Question

9 articles are to be placed in 9 boxes, one in each box, 4 of them are too big for three of the boxes. The number of possible arrangements is
$
A)\; {\text{9!}} \\
B)\; {\text{5!4!}} \\
C)\; {}^6{P_4} \times 5! \\
D)\; {\text{5!6!}} \\
$

Answer 1

Hint: Permutation is an ordered combination- an act of arranging the objects or numbers in the specific favourable order.
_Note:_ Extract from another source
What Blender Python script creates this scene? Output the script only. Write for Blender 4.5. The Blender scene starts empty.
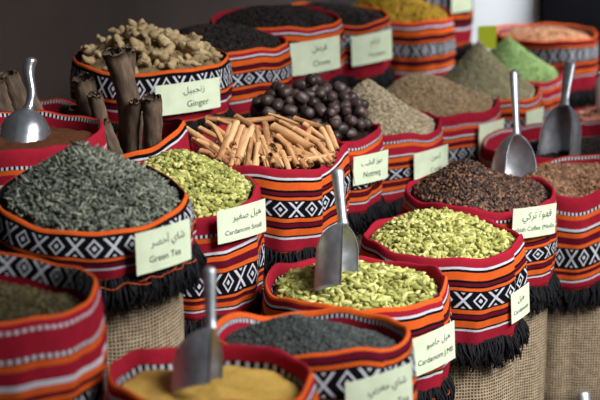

The number of the permutations of the “n” objects taken “r” at the time is determined by the formula - ${}^np{}_r = \dfrac{{n!}}{{(n - r)!}}$. Use this formula in the problems where the specific favourable arrangement is
required.

Complete step by step answer:
Given that –
Total number of the articles = 9
Number of the boxes = 9
9 Articles are to be placed in 9 boxes, one in each box,
Also, given that 4 articles are very big for 3 boxes, as a result we have six boxes left out of nine boxes in which four big articles can be fit in to so that they can be chosen and can be arranged in ${}^6{P_4}$ ways. .................$(1)$
The remaining 5 articles can be arranged in 5! ways. ................$(2)$
Therefore, from the equations $\left( 1 \right)\;and\,\left( 2 \right)$
The total number of possible arrangements is $ = {}^6{P_4} \times 5!$
Therefore, the required solution - 9 articles are to be placed in 9 boxes, one in each box, 4 of them are too big for three of the boxes. The number of possible arrangements is $ = {}^6{P_4} \times 5!$.

Hence, from the given multiple options, the option C is the correct answer.

Note: In permutations, specific order and arrangement is the most important whereas, a combination is used if the certain objects are to be arranged in such a way that the order of objects is not important.